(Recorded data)
## Start

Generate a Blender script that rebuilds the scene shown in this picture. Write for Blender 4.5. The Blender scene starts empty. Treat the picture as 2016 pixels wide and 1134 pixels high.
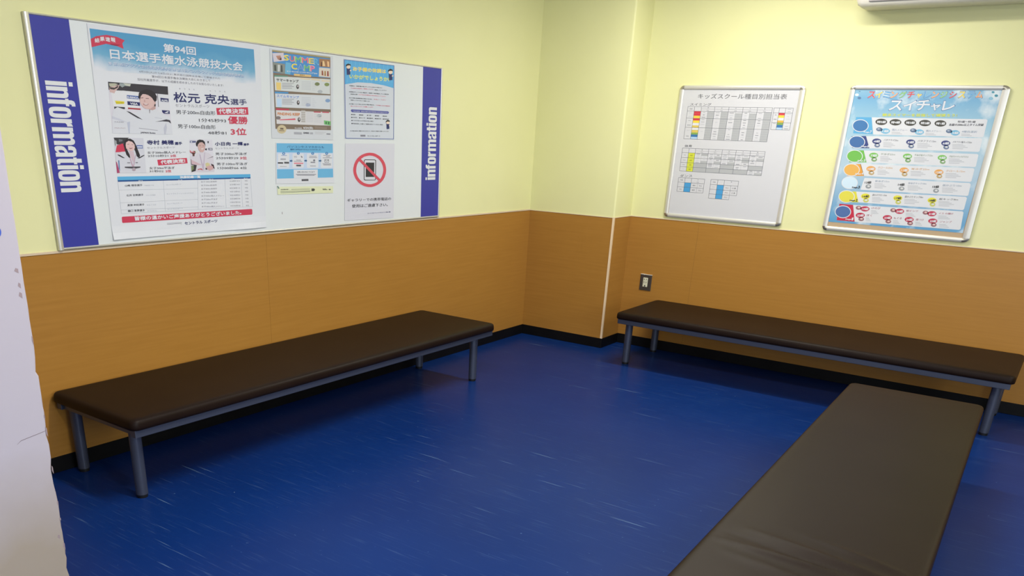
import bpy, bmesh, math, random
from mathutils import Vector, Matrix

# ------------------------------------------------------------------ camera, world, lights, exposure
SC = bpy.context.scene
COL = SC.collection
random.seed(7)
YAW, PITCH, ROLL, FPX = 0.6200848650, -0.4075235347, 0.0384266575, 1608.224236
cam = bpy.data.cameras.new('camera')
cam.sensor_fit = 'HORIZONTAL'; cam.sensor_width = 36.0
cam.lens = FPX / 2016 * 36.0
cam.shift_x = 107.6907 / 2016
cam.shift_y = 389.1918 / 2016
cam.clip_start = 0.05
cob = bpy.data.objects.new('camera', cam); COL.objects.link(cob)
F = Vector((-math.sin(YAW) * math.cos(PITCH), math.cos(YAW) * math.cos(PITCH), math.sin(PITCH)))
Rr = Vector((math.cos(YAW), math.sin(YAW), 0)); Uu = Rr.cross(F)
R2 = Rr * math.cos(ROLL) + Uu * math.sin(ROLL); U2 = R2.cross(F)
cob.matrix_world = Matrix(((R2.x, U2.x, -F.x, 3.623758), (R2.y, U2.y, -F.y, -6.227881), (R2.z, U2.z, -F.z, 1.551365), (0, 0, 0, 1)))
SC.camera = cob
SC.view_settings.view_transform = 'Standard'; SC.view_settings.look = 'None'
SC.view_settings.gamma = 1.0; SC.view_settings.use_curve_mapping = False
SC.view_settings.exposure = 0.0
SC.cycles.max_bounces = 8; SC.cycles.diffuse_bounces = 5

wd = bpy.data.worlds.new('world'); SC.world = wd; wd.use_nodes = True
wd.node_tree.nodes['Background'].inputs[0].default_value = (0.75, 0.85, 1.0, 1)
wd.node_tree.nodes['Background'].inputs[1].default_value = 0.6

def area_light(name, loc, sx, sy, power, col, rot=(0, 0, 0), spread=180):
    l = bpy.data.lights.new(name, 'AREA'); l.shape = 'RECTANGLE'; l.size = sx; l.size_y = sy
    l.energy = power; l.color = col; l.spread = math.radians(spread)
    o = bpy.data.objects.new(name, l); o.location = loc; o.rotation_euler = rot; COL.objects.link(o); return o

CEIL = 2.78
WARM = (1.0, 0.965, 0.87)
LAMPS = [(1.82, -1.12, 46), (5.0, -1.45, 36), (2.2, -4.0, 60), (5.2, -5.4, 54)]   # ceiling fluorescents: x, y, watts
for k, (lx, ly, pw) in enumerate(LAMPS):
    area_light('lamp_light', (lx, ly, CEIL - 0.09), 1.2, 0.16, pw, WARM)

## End
## Start

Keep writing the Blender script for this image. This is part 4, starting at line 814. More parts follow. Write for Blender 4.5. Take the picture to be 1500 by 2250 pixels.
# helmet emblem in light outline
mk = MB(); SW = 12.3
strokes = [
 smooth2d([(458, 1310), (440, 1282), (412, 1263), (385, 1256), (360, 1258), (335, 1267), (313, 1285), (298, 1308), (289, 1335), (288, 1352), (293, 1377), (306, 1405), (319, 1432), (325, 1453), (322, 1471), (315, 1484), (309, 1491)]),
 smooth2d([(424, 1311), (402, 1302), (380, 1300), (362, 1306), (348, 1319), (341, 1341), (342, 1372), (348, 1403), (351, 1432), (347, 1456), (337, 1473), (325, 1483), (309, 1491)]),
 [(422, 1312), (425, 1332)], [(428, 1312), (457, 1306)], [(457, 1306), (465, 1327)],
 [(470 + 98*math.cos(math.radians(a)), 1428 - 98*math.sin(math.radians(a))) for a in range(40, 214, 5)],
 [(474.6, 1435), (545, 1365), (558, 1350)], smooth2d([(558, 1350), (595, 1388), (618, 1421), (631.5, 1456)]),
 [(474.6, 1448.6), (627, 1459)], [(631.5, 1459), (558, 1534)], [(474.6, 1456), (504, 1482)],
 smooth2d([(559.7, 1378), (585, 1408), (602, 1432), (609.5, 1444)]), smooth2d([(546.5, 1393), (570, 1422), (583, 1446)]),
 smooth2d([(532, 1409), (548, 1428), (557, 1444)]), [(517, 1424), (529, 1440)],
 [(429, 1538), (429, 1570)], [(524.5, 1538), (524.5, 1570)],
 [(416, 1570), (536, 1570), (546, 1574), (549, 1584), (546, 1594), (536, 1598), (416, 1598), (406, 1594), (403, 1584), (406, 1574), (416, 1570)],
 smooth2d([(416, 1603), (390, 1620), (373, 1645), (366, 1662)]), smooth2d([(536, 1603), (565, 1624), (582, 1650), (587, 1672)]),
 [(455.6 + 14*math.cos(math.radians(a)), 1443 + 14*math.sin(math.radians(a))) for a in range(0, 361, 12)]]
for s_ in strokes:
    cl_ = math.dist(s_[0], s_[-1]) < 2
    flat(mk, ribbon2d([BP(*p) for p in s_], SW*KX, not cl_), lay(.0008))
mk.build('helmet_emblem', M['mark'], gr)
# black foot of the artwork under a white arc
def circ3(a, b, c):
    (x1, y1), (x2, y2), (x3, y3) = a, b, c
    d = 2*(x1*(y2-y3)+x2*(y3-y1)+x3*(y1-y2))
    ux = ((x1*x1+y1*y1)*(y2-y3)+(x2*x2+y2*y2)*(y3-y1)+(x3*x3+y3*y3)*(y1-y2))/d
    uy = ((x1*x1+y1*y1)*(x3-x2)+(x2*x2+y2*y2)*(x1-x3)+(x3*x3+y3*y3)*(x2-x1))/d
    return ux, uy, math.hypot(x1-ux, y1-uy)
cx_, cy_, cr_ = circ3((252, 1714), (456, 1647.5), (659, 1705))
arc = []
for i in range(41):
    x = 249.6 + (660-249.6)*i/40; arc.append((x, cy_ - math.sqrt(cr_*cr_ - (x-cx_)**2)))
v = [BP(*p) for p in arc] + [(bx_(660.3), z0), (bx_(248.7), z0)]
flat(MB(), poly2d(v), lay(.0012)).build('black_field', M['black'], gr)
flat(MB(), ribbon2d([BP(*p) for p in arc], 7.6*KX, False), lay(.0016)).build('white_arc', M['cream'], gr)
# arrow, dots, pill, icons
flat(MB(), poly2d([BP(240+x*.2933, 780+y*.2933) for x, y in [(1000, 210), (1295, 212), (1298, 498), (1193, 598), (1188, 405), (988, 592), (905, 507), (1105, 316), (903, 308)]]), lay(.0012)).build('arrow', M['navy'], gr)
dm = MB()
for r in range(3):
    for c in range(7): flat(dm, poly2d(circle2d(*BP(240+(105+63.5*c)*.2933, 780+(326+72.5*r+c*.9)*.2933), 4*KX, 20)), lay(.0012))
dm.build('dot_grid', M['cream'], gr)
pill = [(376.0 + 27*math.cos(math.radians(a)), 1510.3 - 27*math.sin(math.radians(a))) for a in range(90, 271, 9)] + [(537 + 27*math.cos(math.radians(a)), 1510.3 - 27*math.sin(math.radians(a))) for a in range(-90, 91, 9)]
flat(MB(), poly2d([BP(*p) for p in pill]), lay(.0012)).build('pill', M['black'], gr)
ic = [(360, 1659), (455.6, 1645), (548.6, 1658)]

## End

#### What this task involves:
Using the entries above, repeat exactly the lines from the one with "Generate a Blender" to the one with "from mathutils import Vector, Matrix", both included, and leave the pictures behind.

#### Task answer:
Generate a Blender script that rebuilds the scene shown in this picture. Write for Blender 4.5. The Blender scene starts empty. Treat the picture as 2016 pixels wide and 1134 pixels high.
import bpy, bmesh, math, random
from mathutils import Vector, Matrix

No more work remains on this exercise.